Other design distinctions of the ATM-300R: It’s a three-stage design, using 12AU7 and 12BH7 dual-triode tubes—one each per channel—as voltage-gain stages and drivers, respectively. The high-voltage rail is rectified by a single 5U4BG two-part diode tube, supplemented with a slow-start circuit to prolong tube life. And the ATM-300R is an auto-bias (aka cathode-bias) design; an illuminated bias meter on the amp’s front panel is intended not to aid in calibration but to provide confirmation that the 300Bs are operating within their intended range. The ATM-300R was designed by Y. Hayashiguchi and K. Hamada under the direction of Atsushi Miura.

Like all other Air Tight amps, the ATM-300R is built into an enclosure made mostly of bent and welded steel, to which a machined-aluminum front panel is attached with hidden fasteners. Inside, running nearly the amp’s full width, is a solid-copper plate to which the signal tubes are fastened, and that serves as a signal ground plane. Except for a small, square circuit board to which some power-supply capacitors are fastened, the ATM-300R is entirely hand-wired, point to point—impeccably done. Insofar as I could tell, all component parts are contemporary, and include Sprague capacitors, Dale wire-wound resistors, and Alps potentiometers. With its dark-gray enamel finish and that unabashedly cool-looking bias meter, the very solid Air Tight amp—at 54 lb, it’s far heavier than its 16.9″ by 10.8″ footprint had led me to expect—was one of the most attractive amplifiers I’ve ever had in my home.

Installation and setup
Apart from its pushbutton power switch, the ATM-300R has only three user controls: separate Attenuation knobs for the left and right channels, and an identical knob, labeled Bias Tests, with three positions: Operate, L ch, and R ch. Especially with a high-gain amplifier, I love having the ability to knock down that gain at the amp, as needed, and these pots let me adjust the channel balance in a day and age when few preamplifiers come with Balance knobs.

Although its Tamura output transformers are wound with three secondary taps—for 4, 8, and 16 ohms—the ATM-300R’s left- and right-channel outputs offer a choice of two loudspeaker loads, labeled Low and High; the buyer specifies ahead of time which two of the three secondaries should be made active. (Although this can be changed in the field, it’s not a job for the consumer, given how easily transformer windings can be ruined by poor soldering techniques.) On my review sample, the 4 ohm secondary was connected to the Low output, the 8 ohm secondary to High. I relied on the latter for all of my listening.

All of the tubes that came with my review sample were made by Electro-Harmonix. For $19,995, you can have an ATM-300R with Takatsuki 300B tubes, a combination I haven’t heard.
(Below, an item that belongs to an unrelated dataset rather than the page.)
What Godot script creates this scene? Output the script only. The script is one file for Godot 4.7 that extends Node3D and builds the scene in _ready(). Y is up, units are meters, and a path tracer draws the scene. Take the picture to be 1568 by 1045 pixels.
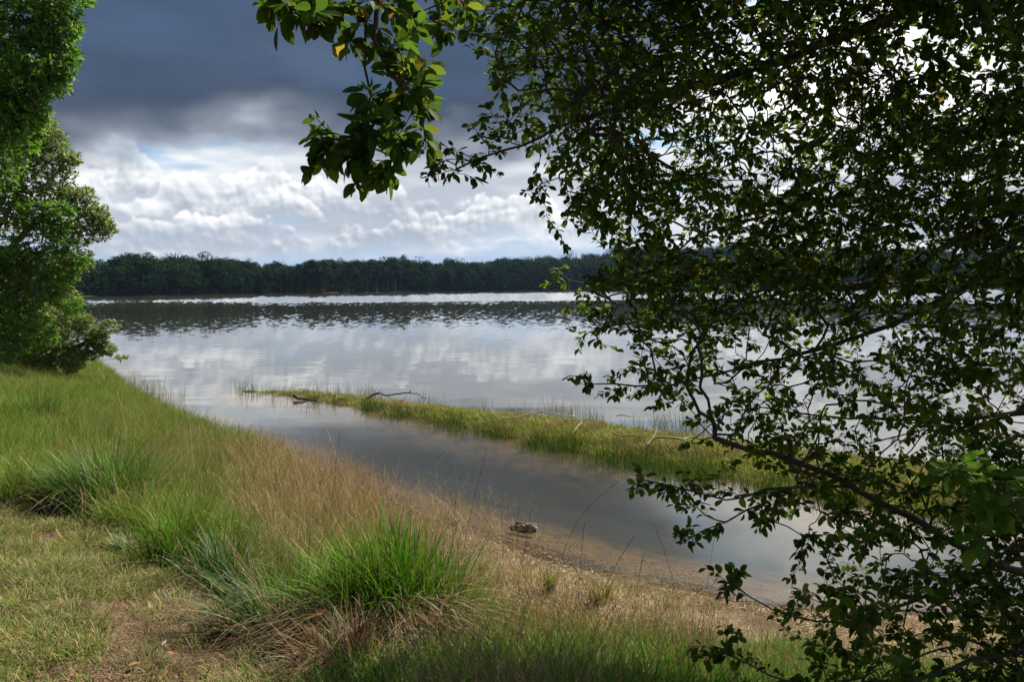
extends Node3D
# A lake under a breaking storm cloud, seen from a grassy bank below an overhanging tree.

const EYE := 2.6            # metres above the water
const PITCH := 3.87         # degrees down
const ROLL := 0.28
const FPX := 1219.0         # focal length in pixels of a 1568 pixel wide picture
const EXPO := 2.15
const GLARE := 1.16
const SUN_AZ := 43.0        # degrees right of straight ahead
const SUN_EL := 51.0

var rng := RandomNumberGenerator.new()
var cam_basis: Basis
var t_start := 0

# ------------------------------------------------------------------ helpers
class MB:
	var v := PackedVector3Array()
	var n := PackedVector3Array()
	var c := PackedColorArray()
	var i := PackedInt32Array()
	var smooth := true
	func vert(p: Vector3, col := Color.WHITE) -> int:
		v.append(p)
		c.append(col)
		return v.size() - 1
	func tri(a: int, b: int, d: int) -> void:
		i.append(a)
		i.append(b)
		i.append(d)
	func quad(a: int, b: int, d: int, e: int) -> void:
		i.append(a)
		i.append(b)
		i.append(d)
		i.append(a)
		i.append(d)
		i.append(e)
	func normals() -> void:
		n.resize(v.size())
		n.fill(Vector3.ZERO)
		for k in range(0, i.size(), 3):
			var a := i[k]
			var b := i[k + 1]
			var d := i[k + 2]
			var f := (v[d] - v[a]).cross(v[b] - v[a])
			n[a] += f
			n[b] += f
			n[d] += f
		for k in n.size():
			n[k] = n[k].normalized() if n[k].length_squared() > 1e-20 else Vector3.UP
	func mesh() -> ArrayMesh:
		if n.size() != v.size():
			normals()
		var a := []
		a.resize(Mesh.ARRAY_MAX)
		a[Mesh.ARRAY_VERTEX] = v
		a[Mesh.ARRAY_NORMAL] = n
		a[Mesh.ARRAY_COLOR] = c
		a[Mesh.ARRAY_INDEX] = i
		var m := ArrayMesh.new()
		m.add_surface_from_arrays(Mesh.PRIMITIVE_TRIANGLES, a)
		return m


func lin(r: float, g: float, b: float) -> Color:
	return Color(r, g, b)


func mat(rough := 0.7, back := 0.0, spec := 0.4) -> StandardMaterial3D:
	var m := StandardMaterial3D.new()
	m.vertex_color_use_as_albedo = true
	m.roughness = rough
	m.metallic_specular = spec
	m.cull_mode = BaseMaterial3D.CULL_DISABLED
	if back > 0.0:
		m.backlight_enabled = true
		m.backlight = Color(back, back, back * 0.75).linear_to_srgb()
	return m


func part(called: String, mesh: Mesh, m: Material, parent: Node, kind := "") -> MeshInstance3D:
	var o := MeshInstance3D.new()
	o.name = called
	o.mesh = mesh
	o.material_override = m
	if kind:
		o.set_meta("kind", kind)
	parent.add_child(o, true)
	return o


var taken := {}
func numbered(called: String) -> String:
	if not taken.has(called):
		taken[called] = 0
		return called
	taken[called] += 1
	return "%s_%03d" % [called, taken[called]]


func thing(called: String, label: String, category: String, at := Vector3.ZERO, group := "") -> Node3D:
	var o := Node3D.new()
	o.name = numbered(called)
	o.position = at
	tag(o, label, category, group)
	add_child(o)
	return o


func tag(o: Node, label: String, category: String, group := "", kind := "") -> void:
	o.set_meta("label", label)
	if category:
		o.set_meta("category", category)
	if group:
		o.set_meta("group", group)
	if kind:
		o.set_meta("kind", kind)


func scatter(called: String, mesh: Mesh, m: Material, where: Array, tint: Array, parent: Node, kind := "stuff") -> MultiMeshInstance3D:
	var mm := MultiMesh.new()
	mm.transform_format = MultiMesh.TRANSFORM_3D
	mm.use_colors = true
	mm.mesh = mesh
	mm.instance_count = where.size()
	for k in where.size():
		mm.set_instance_transform(k, where[k])
		mm.set_instance_color(k, tint[k])
	var o := MultiMeshInstance3D.new()
	o.name = called
	o.multimesh = mm
	o.material_override = m
	if kind:
		o.set_meta("kind", kind)
	parent.add_child(o, true)
	return o


func ray(px: float, py: float) -> Vector3:
	return cam_basis * Vector3((px - 784.0) / FPX, (522.5 - py) / FPX, -1.0)


func at(px: float, py: float, depth: float) -> Vector3:
	return Vector3(0, EYE, 0) + ray(px, py) * depth


func on_level(px: float, py: float, h: float) -> Vector3:
	var r := ray(px, py)
	return Vector3(0, EYE, 0) + r * ((EYE - h) / -r.y)


func on_ground(px: float, py: float) -> Vector3:
	var r := ray(px, py)
	var t := 1.5
	var p := Vector3(0, EYE, 0) + r * t
	while t < 60.0:
		p = Vector3(0, EYE, 0) + r * t
		if p.y <= maxf(ground(p.x, p.z), 0.0):
			break
		t += 0.03
	return p


func to_px(p: Vector3) -> Vector3:      # picture column, row and depth of a point
	var q := cam_basis.inverse() * (p - Vector3(0, EYE, 0))
	var d := -q.z
	if d < 0.05:
		return Vector3(-9999, -9999, d)
	return Vector3(784.0 + FPX * q.x / d, 522.5 - FPX * q.y / d, d)


func rnd(a: float, b: float) -> float:
	return rng.randf_range(a, b)


func rdir() -> Vector3:
	return Vector3(rng.randfn(), rng.randfn(), rng.randfn()).normalized()


func noise(seed_: int, freq: float, oct := 3) -> FastNoiseLite:
	var f := FastNoiseLite.new()
	f.seed = seed_
	f.noise_type = FastNoiseLite.TYPE_SIMPLEX
	f.frequency = freq
	f.fractal_type = FastNoiseLite.FRACTAL_FBM if oct > 1 else FastNoiseLite.FRACTAL_NONE
	f.fractal_octaves = oct
	return f


func smooth(points: Array, step: float) -> PackedVector3Array:   # a Catmull-Rom curve through the points
	var out := PackedVector3Array()
	for k in points.size() - 1:
		var a: Vector3 = points[maxi(k - 1, 0)]
		var b: Vector3 = points[k]
		var c: Vector3 = points[k + 1]
		var d: Vector3 = points[mini(k + 2, points.size() - 1)]
		var m := maxi(1, int(b.distance_to(c) / step))
		for j in m:
			var t := float(j) / m
			out.append(b.cubic_interpolate(c, a, d, t))
	out.append(points[points.size() - 1])
	return out


func tube(mb: MB, pts: PackedVector3Array, radii: PackedFloat32Array, sides: int, col: Color, rough := 0.0) -> void:
	if pts.size() < 2:
		return
	var side := Vector3.ZERO
	var base := mb.v.size()
	for k in pts.size():
		var t := (pts[mini(k + 1, pts.size() - 1)] - pts[maxi(k - 1, 0)]).normalized()
		if k == 0:
			side = t.cross(Vector3(0.31, 0.2, 0.93)).normalized()
		side = (side - t * side.dot(t)).normalized()
		var up := t.cross(side)
		for s in sides:
			var a := TAU * s / sides
			var r := radii[k]
			if rough > 0.0:
				r *= 1.0 + rough * (rng.randf() - 0.5) * 2.0
			mb.vert(pts[k] + (side * cos(a) + up * sin(a)) * r, col)
	for k in pts.size() - 1:
		for s in sides:
			var a := base + k * sides + s
			var b := base + k * sides + (s + 1) % sides
			mb.quad(a, a + sides, b + sides, b)
	var e := mb.vert(pts[pts.size() - 1] + (pts[pts.size() - 1] - pts[pts.size() - 2]).normalized() * radii[pts.size() - 1], col)
	var l := base + (pts.size() - 1) * sides
	for s in sides:
		mb.tri(l + s, e, l + (s + 1) % sides)
	var f := mb.vert(pts[0], col)
	for s in sides:
		mb.tri(f, base + s, base + (s + 1) % sides)


# ------------------------------------------------------------------ the shape of the land
var shore := PackedVector2Array()      # water's edge of the near bank, from far left to right (x, distance ahead)
var spit := PackedVector2Array()       # outline of the grassy spit
var gx0 := -16.0
var gz0 := -32.0
var gstep := 0.1
var gw := 301
var gh := 361
var hgrid := PackedFloat32Array()
var sgrid := PackedFloat32Array()      # metres inland from the near shore
var pgrid := PackedFloat32Array()      # metres inside the spit
var n_land: FastNoiseLite
var n_patch: FastNoiseLite


func seg_dist(p: Vector2, a: Vector2, b: Vector2) -> float:
	return p.distance_squared_to(Geometry2D.get_closest_point_to_segment(p, a, b))


func shore_side(p: Vector2) -> float:
	var best := 1e20
	var s := 1.0
	for k in shore.size() - 1:
		var a := shore[k]
		var b := shore[k + 1]
		var d := seg_dist(p, a, b)
		if d < best - 1e-9:
			best = d
			s = -1.0 if (b - a).cross(p - a) > 0.0 else 1.0
		elif d < best + 1e-6 and k > 0:      # nearest to a corner
			var turn := (shore[k] - shore[k - 1]).cross(b - a)
			var s2 := -1.0 if (b - a).cross(p - a) > 0.0 else 1.0
			s = minf(s, s2) if turn < 0.0 else maxf(s, s2)
	return s * sqrt(best)


func spit_side(p: Vector2) -> float:
	var best := 1e20
	for k in spit.size():
		best = minf(best, seg_dist(p, spit[k], spit[(k + 1) % spit.size()]))
	return (1.0 if Geometry2D.is_point_in_polygon(p, spit) else -1.0) * sqrt(best)


func land(x: float, z: float, sn: float, sp: float) -> float:
	var d := -z
	var w := n_land.get_noise_2d(x * 1.0, z * 1.0)
	sn += w * 0.18 - 0.14
	var h: float
	if sn > 0.0:
		var plateau := lerpf(0.98, 0.62, smoothstep(7.0, 20.0, d))
		var s := sn * lerpf(1.0, 1.35, smoothstep(8.0, 18.0, d))
		h = 0.13 * s if s < 1.4 else lerpf(0.182, plateau, smoothstep(1.2, 4.6, s))
		h += w * 0.05 * minf(sn, 1.0)
	else:
		h = -0.15 * pow(-sn, 1.05)
	h = maxf(h, -1.6)
	sp += n_land.get_noise_2d(x * 2.1 + 40.0, z * 2.1) * 0.22
	var q: float
	if sp > 0.0:
		q = 0.02 + 0.11 * smoothstep(0.0, 0.8, sp) + 0.03 * w
	else:
		q = 0.02 - 0.22 * pow(-sp, 0.9)
	return maxf(h, maxf(q, -1.6))


func ground(x: float, z: float) -> float:
	return look(hgrid, x, z)


func look(g: PackedFloat32Array, x: float, z: float) -> float:
	var u := clampf((x - gx0) / gstep, 0.0, gw - 1.001)
	var w := clampf((z - gz0) / gstep, 0.0, gh - 1.001)
	var i := int(u)
	var j := int(w)
	var fu := u - i
	var fw := w - j
	var k := j * gw + i
	return lerpf(lerpf(g[k], g[k + 1], fu), lerpf(g[k + gw], g[k + gw + 1], fu), fw)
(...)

The Air Tight ATM-300R spent a lot of time in my system chained to a chore no sane man or woman would think fair: playing, four times in a row, the historic recording by Georg Solti, the Vienna Philharmonic, and a cast of soloists headed by Kirsten Flagstad and George London, of Wagner’s Das Rheingold (3 LPs, London OSA 1309). As it happens, a recent thread on Facebook had prodded me to re-read producer John Culshaw’s book Ring Resounding, about his production of that historic first complete recording of Rheingold and, ultimately, Wagner’s entire Der Ring des Nibelungen. The Air Tight amp reproduced it so gloriously well that, for the next couple of days, one or the other of the set’s three LPs was always on my turntable.

Footnote 1: And that Cary had as its standard output tubes Cetron 300Bs—a tube once plentiful and underappreciated, now rare and lamented.